History of The Office of Constable

The office of the Constable was introduced into British common law following the Norman invasion of the British Isle in 1066 AD. The Constable was one of many political institutions introduced into English Law by the Norman conquerors whose "Conestabulus" or "Count of the Stable" eventually evolved into the institution we know today.

Originally, the Constable was responsible for keeping the militia and armaments of the king and of individual villages. During the reign of King Stephen the office of Lord High Constable was established, giving the Constable an integral arm in the military throughout Britain. The Constable became the King's representative in all matters dealing with the military and oversaw the King's castle.

The Constable of the early New England settlements bore many of the same duties of his counterparts in England. He was the keeper of peace and a marshal of the early militias, established to protect the village in which he was administrator. Under common law the Constable became the primary official of the community and a village could not be established unless a Constable was present.

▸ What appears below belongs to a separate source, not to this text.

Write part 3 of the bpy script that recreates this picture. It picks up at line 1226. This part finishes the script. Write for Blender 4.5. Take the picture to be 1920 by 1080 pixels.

As the colonies grew, the office of the Constable took on new responsibilities. The Constable still had the duty of local peacekeeper, but also had to execute all warrants directed to them by the local justice and assure that no unruly crowds were allowed to gather. In the Borough of Bristol the Constable was also the clerk of the market and regulated the sale of beer and wine. In Lancaster the Constable was permitted to convene town meetings, pass local ordinances, and levy fines. If any Constable refused to perform his duties while he was in office, he could face heavy fines provided by law.